AVAILABLE RECORDS
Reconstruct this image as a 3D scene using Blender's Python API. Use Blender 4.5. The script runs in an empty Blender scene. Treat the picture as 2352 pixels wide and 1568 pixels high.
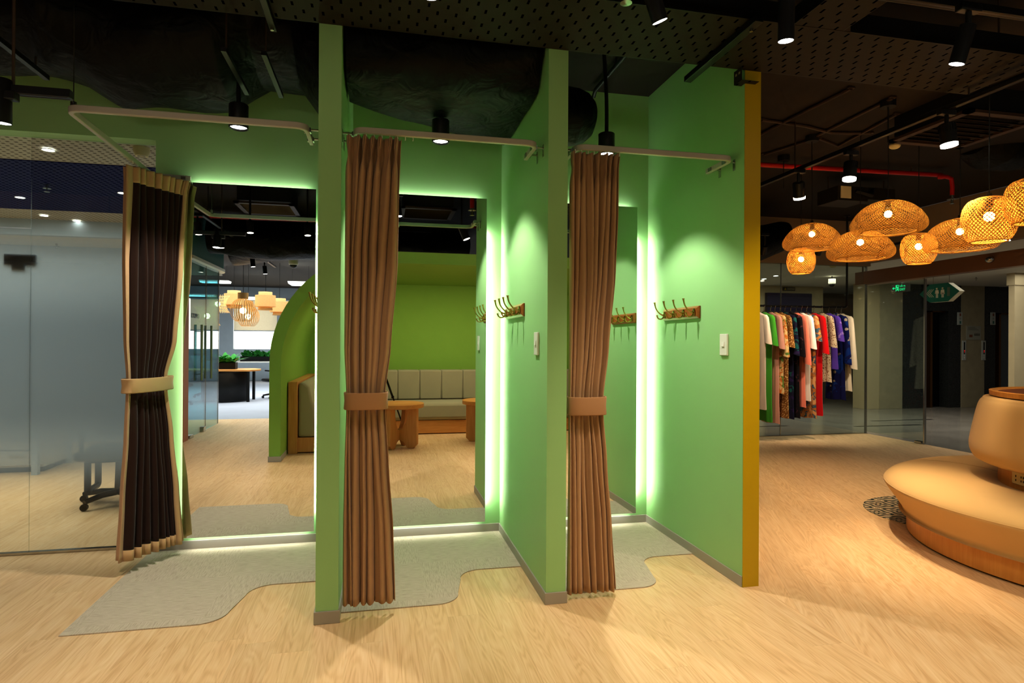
---
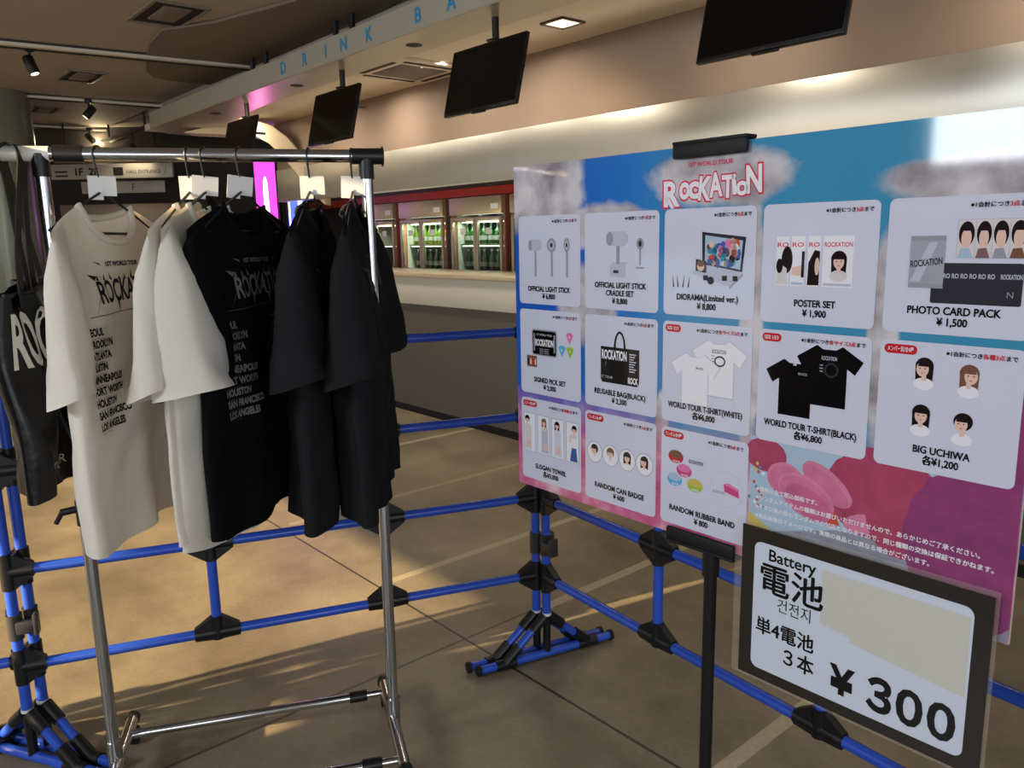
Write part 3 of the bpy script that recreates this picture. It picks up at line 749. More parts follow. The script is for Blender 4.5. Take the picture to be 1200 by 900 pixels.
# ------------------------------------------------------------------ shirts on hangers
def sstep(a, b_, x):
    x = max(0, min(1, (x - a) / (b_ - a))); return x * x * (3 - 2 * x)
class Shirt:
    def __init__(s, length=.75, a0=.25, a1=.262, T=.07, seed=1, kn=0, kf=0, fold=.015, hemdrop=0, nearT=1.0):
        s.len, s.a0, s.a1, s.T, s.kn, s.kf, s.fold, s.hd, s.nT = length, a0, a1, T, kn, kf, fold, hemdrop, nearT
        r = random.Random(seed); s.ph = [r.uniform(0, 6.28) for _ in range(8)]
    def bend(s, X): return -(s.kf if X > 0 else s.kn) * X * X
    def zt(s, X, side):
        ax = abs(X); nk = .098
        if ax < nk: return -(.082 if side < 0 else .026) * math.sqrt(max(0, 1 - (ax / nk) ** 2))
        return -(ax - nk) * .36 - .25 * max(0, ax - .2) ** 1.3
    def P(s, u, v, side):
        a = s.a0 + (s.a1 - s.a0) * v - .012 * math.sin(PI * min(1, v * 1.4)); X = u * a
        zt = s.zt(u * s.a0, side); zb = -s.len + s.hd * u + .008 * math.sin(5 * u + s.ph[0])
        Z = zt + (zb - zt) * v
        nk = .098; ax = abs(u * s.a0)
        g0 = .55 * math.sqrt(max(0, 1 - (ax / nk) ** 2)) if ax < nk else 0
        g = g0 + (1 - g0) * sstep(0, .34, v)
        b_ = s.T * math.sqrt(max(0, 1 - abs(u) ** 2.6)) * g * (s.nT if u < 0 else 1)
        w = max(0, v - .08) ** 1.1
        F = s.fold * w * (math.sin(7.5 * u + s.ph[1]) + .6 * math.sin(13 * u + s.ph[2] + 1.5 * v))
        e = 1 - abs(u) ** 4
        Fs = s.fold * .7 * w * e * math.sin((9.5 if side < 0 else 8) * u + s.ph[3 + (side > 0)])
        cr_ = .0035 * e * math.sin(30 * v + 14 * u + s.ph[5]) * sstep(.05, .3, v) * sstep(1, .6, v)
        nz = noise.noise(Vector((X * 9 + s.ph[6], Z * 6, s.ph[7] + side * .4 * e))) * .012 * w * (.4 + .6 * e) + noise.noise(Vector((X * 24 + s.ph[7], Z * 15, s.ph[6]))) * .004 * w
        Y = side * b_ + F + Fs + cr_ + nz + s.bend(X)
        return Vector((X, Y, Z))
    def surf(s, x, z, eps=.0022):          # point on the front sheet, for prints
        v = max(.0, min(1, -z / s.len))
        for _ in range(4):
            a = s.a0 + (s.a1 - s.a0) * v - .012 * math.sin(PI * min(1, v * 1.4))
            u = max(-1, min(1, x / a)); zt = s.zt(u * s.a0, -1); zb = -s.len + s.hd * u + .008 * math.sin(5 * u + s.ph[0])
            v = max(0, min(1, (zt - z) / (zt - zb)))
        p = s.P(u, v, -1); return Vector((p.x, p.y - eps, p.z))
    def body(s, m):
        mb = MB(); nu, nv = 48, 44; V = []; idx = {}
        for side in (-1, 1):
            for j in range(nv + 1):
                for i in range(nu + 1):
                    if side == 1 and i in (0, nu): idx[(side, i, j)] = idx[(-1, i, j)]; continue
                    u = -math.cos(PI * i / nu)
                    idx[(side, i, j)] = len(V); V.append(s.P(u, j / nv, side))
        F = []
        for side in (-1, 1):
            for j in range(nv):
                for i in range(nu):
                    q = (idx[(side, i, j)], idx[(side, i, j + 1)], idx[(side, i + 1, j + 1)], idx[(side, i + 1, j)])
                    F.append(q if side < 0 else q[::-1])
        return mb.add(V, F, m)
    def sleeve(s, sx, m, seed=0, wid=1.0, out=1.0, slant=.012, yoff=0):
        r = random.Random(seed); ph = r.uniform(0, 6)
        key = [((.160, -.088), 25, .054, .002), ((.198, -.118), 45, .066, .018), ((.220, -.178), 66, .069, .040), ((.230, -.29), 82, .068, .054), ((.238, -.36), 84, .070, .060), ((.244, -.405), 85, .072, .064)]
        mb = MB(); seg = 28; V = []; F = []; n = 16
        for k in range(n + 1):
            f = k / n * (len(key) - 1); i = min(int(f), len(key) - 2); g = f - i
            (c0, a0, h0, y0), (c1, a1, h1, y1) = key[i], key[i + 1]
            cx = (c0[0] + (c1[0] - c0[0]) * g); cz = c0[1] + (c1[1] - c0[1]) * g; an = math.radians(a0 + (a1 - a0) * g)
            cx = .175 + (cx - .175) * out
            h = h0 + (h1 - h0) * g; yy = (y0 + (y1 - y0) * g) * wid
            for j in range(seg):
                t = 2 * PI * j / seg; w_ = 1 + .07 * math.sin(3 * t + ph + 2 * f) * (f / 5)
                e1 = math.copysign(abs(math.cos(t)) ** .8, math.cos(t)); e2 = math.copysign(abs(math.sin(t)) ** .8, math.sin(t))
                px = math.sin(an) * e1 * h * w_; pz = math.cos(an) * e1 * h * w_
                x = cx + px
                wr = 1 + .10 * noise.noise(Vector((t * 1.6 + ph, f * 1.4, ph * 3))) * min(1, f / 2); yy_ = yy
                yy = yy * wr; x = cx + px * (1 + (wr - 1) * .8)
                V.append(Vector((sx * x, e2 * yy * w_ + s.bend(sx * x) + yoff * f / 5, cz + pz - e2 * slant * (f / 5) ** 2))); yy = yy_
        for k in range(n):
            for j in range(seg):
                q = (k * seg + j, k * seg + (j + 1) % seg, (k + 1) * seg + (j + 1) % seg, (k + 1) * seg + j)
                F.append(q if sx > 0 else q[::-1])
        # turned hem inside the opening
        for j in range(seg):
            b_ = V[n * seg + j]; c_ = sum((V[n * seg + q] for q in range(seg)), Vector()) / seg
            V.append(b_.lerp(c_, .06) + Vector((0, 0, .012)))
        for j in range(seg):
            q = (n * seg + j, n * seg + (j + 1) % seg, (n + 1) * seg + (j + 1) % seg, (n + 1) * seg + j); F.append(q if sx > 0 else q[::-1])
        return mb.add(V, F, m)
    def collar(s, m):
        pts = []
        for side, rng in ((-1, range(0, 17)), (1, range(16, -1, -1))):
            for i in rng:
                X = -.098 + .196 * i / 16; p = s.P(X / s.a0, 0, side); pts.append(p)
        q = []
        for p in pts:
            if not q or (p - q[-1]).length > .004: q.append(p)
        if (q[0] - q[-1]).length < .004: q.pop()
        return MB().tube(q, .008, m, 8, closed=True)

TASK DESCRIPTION
Show, from the listing above, each line that contains the word "this".

FULL SOLUTION
Reconstruct this image as a 3D scene using Blender's Python API. Use Blender 4.5. The script runs in an empty Blender scene. Treat the picture as 2352 pixels wide and 1568 pixels high.
Write part 3 of the bpy script that recreates this picture. It picks up at line 749. More parts follow. The script is for Blender 4.5. Take the picture to be 1200 by 900 pixels.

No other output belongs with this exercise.